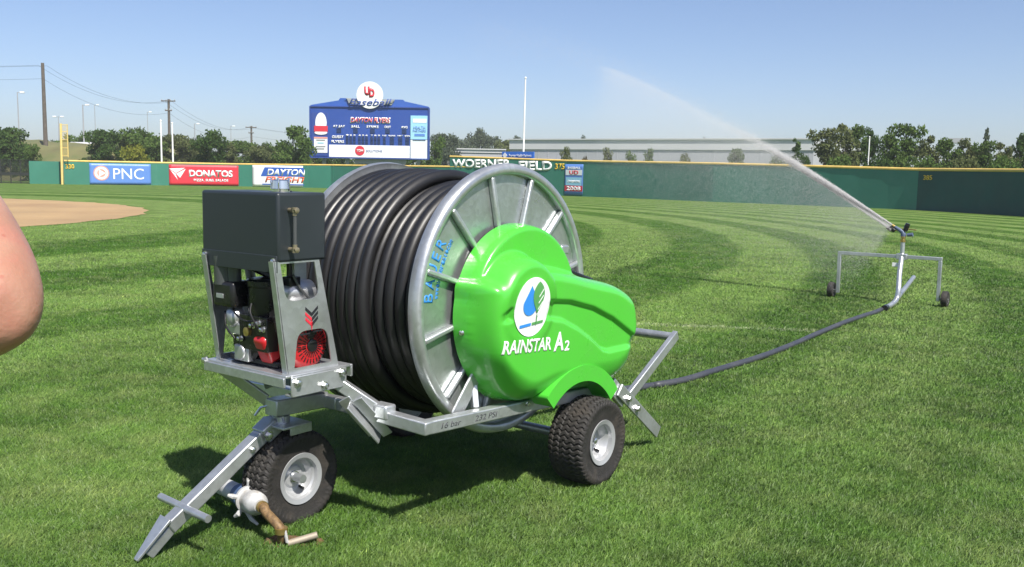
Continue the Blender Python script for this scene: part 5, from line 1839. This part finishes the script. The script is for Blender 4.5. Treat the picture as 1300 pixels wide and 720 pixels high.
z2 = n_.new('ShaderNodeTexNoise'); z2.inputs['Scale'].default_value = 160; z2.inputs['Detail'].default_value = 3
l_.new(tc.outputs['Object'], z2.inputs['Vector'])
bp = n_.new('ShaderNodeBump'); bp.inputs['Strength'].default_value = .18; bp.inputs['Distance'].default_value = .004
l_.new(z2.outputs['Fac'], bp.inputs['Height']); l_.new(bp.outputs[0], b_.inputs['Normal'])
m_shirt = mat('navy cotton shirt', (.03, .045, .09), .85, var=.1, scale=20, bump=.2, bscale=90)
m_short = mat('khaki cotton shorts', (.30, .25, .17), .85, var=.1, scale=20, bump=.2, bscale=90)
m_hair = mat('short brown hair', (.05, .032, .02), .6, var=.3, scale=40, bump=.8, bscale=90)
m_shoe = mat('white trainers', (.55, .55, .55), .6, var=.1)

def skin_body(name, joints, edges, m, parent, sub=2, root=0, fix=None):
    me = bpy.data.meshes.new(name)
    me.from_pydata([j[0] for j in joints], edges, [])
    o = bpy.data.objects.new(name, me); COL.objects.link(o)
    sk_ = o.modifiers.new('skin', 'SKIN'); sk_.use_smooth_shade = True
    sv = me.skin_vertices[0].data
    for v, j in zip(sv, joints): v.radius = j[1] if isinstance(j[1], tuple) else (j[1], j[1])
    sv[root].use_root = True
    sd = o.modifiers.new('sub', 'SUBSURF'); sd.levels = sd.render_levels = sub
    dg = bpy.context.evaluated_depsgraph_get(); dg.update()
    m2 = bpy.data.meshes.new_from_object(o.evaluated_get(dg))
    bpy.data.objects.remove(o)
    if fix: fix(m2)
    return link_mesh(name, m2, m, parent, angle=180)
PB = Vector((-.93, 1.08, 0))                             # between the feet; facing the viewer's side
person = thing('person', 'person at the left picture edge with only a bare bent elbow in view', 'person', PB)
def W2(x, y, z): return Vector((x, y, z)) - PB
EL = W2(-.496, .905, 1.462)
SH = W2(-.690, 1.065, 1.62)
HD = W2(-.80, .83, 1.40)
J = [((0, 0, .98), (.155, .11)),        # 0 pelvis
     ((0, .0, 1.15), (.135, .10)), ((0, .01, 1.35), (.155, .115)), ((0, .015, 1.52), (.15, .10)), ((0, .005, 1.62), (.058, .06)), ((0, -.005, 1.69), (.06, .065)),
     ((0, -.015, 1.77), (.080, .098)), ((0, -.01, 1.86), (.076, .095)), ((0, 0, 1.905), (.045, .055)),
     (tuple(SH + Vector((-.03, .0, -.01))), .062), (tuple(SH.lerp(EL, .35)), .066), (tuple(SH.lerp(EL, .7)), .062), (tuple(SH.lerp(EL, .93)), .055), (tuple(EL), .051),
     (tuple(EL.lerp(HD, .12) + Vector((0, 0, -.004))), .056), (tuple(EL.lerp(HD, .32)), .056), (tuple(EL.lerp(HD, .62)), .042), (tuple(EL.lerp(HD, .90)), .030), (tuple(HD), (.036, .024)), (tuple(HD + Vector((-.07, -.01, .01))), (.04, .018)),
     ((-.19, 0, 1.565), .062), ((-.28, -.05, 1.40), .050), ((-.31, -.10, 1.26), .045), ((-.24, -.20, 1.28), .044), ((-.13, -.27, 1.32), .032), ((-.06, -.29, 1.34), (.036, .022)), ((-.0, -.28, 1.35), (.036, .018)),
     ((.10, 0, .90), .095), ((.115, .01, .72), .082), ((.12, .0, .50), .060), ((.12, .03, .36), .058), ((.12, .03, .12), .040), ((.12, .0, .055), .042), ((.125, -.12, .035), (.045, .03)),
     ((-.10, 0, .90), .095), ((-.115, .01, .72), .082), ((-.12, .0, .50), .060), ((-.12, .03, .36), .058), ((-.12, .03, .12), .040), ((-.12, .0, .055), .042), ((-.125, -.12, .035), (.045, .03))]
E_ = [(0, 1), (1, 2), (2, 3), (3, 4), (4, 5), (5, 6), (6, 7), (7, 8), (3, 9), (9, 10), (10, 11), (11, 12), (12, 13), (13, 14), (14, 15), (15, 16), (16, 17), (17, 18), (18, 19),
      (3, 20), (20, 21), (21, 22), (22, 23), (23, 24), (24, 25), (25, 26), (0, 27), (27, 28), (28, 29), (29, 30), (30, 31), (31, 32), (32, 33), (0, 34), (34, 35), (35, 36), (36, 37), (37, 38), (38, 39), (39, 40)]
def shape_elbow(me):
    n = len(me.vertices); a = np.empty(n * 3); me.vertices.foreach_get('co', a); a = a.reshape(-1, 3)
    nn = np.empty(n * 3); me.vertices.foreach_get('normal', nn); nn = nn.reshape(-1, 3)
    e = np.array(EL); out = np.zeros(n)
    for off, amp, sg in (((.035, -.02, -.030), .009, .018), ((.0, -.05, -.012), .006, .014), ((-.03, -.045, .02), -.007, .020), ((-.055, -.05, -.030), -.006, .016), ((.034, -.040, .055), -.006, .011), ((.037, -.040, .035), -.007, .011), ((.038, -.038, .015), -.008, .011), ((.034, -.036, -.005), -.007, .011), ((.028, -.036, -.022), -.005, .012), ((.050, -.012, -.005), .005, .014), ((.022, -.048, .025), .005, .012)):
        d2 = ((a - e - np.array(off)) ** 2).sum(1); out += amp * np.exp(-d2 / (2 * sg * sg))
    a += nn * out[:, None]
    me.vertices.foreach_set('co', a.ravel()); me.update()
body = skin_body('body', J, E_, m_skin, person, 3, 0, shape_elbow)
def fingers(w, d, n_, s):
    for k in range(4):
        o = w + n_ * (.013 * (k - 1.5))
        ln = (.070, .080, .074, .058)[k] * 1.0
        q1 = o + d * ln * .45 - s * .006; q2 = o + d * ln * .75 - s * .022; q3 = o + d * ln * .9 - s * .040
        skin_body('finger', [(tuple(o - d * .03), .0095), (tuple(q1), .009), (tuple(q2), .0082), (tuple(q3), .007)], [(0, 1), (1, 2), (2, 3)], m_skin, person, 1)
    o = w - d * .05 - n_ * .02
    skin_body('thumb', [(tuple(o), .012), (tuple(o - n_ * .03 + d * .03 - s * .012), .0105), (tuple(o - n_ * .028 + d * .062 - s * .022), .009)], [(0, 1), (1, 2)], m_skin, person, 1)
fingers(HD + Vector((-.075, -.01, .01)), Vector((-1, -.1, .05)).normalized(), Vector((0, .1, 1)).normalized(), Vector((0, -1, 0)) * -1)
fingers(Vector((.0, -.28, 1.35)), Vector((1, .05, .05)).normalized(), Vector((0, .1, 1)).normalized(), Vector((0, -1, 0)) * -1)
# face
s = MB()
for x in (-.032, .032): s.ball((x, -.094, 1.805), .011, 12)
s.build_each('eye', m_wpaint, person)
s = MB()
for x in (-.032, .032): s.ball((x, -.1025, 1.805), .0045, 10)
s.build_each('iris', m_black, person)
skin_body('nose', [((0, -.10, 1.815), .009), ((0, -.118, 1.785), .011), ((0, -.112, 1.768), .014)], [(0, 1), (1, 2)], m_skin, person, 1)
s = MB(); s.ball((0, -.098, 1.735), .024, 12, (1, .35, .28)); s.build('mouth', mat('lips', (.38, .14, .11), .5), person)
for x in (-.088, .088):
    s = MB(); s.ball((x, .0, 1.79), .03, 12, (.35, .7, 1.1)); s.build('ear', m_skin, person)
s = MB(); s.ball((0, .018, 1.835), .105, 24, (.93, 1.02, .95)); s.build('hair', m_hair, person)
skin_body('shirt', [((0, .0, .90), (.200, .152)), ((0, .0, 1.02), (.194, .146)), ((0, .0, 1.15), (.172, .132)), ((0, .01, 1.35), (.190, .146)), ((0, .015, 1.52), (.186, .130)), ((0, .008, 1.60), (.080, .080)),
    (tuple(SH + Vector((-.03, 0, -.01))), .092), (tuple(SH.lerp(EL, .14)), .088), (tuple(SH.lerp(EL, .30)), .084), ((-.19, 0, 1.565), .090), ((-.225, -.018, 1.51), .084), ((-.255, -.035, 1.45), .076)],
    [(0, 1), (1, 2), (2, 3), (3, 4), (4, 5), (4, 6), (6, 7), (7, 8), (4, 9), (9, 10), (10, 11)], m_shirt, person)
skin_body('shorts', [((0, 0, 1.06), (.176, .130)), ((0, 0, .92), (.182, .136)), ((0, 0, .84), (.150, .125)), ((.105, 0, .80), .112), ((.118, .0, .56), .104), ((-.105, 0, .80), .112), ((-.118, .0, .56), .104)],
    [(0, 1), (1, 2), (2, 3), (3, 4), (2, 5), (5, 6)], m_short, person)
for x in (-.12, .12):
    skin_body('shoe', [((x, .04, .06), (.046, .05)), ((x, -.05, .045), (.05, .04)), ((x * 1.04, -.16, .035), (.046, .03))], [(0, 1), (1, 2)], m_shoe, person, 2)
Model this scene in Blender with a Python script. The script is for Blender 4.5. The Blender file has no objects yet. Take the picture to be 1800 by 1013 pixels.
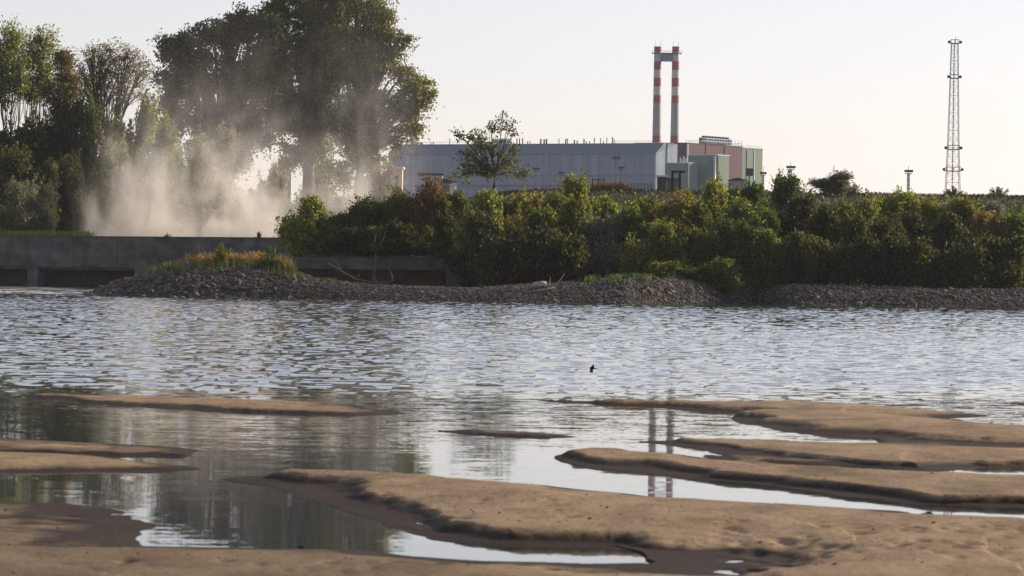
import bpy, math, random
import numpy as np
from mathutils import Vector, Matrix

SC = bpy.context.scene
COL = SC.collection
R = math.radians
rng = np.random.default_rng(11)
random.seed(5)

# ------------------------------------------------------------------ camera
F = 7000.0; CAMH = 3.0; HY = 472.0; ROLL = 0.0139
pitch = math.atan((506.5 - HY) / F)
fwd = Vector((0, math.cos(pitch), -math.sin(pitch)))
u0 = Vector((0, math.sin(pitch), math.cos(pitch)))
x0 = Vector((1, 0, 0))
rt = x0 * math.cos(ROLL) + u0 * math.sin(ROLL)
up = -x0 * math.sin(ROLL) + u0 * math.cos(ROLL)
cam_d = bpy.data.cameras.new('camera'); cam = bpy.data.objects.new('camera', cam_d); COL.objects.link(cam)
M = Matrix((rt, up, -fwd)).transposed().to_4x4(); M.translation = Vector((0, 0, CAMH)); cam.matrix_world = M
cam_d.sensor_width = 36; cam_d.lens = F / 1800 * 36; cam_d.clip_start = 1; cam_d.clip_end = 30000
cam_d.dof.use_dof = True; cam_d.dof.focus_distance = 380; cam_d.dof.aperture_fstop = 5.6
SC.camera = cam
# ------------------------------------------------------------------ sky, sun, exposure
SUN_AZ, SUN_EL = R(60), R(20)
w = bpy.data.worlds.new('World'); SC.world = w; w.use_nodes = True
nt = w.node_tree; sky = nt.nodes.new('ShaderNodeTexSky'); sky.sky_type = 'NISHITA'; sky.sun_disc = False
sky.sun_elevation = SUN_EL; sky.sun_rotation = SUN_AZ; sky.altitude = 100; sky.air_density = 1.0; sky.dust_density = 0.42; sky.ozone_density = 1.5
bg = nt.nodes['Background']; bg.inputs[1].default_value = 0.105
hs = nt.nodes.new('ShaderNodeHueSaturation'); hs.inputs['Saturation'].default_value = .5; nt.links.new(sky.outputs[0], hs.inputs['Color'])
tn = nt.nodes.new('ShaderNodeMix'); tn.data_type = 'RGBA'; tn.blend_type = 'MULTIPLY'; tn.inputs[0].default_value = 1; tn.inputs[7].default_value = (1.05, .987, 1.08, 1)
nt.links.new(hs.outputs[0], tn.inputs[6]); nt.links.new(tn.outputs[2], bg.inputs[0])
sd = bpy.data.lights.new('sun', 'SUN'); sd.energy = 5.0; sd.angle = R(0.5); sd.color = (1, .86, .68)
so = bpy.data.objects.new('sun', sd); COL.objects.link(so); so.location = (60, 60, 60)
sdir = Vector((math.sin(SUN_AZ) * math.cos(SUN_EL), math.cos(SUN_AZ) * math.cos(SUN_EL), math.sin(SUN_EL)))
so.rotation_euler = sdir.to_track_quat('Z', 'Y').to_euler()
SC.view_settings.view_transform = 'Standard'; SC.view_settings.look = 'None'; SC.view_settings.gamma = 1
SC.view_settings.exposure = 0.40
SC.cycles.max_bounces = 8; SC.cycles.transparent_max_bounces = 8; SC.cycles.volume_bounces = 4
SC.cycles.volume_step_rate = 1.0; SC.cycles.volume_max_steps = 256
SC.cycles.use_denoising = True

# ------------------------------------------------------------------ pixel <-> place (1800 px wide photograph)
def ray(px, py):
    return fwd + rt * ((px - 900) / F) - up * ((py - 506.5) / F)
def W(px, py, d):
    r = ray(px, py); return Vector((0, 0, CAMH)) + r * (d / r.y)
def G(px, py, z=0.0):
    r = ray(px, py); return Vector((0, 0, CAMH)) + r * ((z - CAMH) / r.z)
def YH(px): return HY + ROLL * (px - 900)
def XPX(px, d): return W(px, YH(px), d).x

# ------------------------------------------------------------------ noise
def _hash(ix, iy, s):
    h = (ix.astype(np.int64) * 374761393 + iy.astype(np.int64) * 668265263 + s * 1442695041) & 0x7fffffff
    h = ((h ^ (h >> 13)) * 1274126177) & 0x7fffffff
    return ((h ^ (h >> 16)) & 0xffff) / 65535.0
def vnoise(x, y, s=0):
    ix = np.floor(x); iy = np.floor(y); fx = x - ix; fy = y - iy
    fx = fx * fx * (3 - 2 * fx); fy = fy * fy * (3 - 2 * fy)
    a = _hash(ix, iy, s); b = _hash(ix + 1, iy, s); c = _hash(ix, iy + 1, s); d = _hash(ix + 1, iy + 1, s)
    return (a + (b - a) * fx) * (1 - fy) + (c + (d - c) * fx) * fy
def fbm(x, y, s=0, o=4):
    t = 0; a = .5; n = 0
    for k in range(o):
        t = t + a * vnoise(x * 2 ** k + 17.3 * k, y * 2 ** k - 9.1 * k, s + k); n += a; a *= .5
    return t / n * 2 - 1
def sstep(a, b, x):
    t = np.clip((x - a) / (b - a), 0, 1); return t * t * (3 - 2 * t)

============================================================

### [Directions]
Repeat, exactly and in full, each line from the start of the data to the line that contains "m_shoe = mat('white". Pictures do not go in.

### [Output for this exercise]
Continue the Blender Python script for this scene: part 5, from line 1839. This part finishes the script. The script is for Blender 4.5. Treat the picture as 1300 pixels wide and 720 pixels high.
z2 = n_.new('ShaderNodeTexNoise'); z2.inputs['Scale'].default_value = 160; z2.inputs['Detail'].default_value = 3
l_.new(tc.outputs['Object'], z2.inputs['Vector'])
bp = n_.new('ShaderNodeBump'); bp.inputs['Strength'].default_value = .18; bp.inputs['Distance'].default_value = .004
l_.new(z2.outputs['Fac'], bp.inputs['Height']); l_.new(bp.outputs[0], b_.inputs['Normal'])
m_shirt = mat('navy cotton shirt', (.03, .045, .09), .85, var=.1, scale=20, bump=.2, bscale=90)
m_short = mat('khaki cotton shorts', (.30, .25, .17), .85, var=.1, scale=20, bump=.2, bscale=90)
m_hair = mat('short brown hair', (.05, .032, .02), .6, var=.3, scale=40, bump=.8, bscale=90)
m_shoe = mat('white trainers', (.55, .55, .55), .6, var=.1)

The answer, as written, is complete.